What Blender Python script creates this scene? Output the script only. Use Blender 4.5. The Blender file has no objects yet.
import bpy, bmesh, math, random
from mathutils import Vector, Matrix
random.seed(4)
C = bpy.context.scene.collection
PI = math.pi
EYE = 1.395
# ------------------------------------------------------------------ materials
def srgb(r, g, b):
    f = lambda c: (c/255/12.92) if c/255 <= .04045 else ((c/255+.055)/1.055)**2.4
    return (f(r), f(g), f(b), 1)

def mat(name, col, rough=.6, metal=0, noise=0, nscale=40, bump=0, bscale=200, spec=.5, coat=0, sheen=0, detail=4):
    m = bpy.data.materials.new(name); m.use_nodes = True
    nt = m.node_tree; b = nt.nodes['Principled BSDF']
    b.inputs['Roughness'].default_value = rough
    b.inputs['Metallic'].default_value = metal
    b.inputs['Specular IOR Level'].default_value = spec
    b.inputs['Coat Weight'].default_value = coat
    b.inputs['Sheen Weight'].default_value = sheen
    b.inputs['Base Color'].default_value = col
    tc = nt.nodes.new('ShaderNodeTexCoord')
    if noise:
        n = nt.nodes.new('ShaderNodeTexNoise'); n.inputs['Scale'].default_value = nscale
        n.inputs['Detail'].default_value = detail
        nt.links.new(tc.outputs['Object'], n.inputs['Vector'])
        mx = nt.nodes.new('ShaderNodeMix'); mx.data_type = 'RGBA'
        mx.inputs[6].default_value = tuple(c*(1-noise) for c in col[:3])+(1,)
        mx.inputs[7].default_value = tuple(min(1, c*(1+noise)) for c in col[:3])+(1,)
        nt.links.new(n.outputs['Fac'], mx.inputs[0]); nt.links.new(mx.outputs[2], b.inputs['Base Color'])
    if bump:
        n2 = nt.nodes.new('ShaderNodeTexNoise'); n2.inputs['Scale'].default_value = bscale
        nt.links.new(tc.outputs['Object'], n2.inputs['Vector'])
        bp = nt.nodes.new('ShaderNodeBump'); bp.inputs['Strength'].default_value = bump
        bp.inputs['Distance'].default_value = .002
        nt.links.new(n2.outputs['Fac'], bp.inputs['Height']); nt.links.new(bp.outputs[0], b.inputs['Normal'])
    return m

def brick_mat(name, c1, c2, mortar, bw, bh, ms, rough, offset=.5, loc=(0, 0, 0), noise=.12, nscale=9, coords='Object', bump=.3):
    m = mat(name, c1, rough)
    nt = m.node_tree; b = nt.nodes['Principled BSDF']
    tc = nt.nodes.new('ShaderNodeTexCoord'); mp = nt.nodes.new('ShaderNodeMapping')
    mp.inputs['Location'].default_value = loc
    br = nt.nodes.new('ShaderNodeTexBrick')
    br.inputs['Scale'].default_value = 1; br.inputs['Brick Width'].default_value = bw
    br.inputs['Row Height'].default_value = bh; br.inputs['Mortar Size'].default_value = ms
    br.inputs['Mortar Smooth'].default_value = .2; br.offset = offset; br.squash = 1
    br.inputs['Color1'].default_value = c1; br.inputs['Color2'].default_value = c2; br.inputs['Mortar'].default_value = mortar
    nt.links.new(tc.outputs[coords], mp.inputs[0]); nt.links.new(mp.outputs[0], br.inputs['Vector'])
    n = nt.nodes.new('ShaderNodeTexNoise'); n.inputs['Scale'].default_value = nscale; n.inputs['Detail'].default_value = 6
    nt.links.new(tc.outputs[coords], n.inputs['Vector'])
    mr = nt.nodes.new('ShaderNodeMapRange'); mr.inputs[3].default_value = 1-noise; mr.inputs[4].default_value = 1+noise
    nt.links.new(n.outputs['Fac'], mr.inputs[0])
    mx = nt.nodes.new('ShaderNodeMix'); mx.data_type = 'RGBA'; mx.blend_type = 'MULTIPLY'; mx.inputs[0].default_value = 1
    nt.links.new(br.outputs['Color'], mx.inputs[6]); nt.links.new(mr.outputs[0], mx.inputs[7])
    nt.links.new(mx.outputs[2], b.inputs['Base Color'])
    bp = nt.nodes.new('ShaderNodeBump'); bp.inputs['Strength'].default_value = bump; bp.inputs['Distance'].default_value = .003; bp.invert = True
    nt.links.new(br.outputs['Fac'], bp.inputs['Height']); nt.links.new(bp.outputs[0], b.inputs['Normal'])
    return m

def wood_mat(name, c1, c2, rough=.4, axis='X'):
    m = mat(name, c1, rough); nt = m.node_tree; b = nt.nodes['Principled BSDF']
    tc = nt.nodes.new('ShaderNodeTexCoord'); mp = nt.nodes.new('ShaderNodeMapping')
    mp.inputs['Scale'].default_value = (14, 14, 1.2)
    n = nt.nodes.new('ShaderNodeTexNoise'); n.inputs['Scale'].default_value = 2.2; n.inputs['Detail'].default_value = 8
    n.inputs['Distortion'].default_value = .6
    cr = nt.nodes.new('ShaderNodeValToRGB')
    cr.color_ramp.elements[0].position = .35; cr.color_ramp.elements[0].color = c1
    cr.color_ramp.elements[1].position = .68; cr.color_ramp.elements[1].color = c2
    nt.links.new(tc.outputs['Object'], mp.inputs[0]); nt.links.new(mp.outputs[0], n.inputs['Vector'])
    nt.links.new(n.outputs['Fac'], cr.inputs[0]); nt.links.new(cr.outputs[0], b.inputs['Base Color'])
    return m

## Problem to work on
Look above and repeat, character for character, the lines from the first one to the line with "return (f(r), f(g), f(b), 1)", counting both.

## Finished task
What Blender Python script creates this scene? Output the script only. Use Blender 4.5. The Blender file has no objects yet.
import bpy, bmesh, math, random
from mathutils import Vector, Matrix
random.seed(4)
C = bpy.context.scene.collection
PI = math.pi
EYE = 1.395
# ------------------------------------------------------------------ materials
def srgb(r, g, b):
    f = lambda c: (c/255/12.92) if c/255 <= .04045 else ((c/255+.055)/1.055)**2.4
    return (f(r), f(g), f(b), 1)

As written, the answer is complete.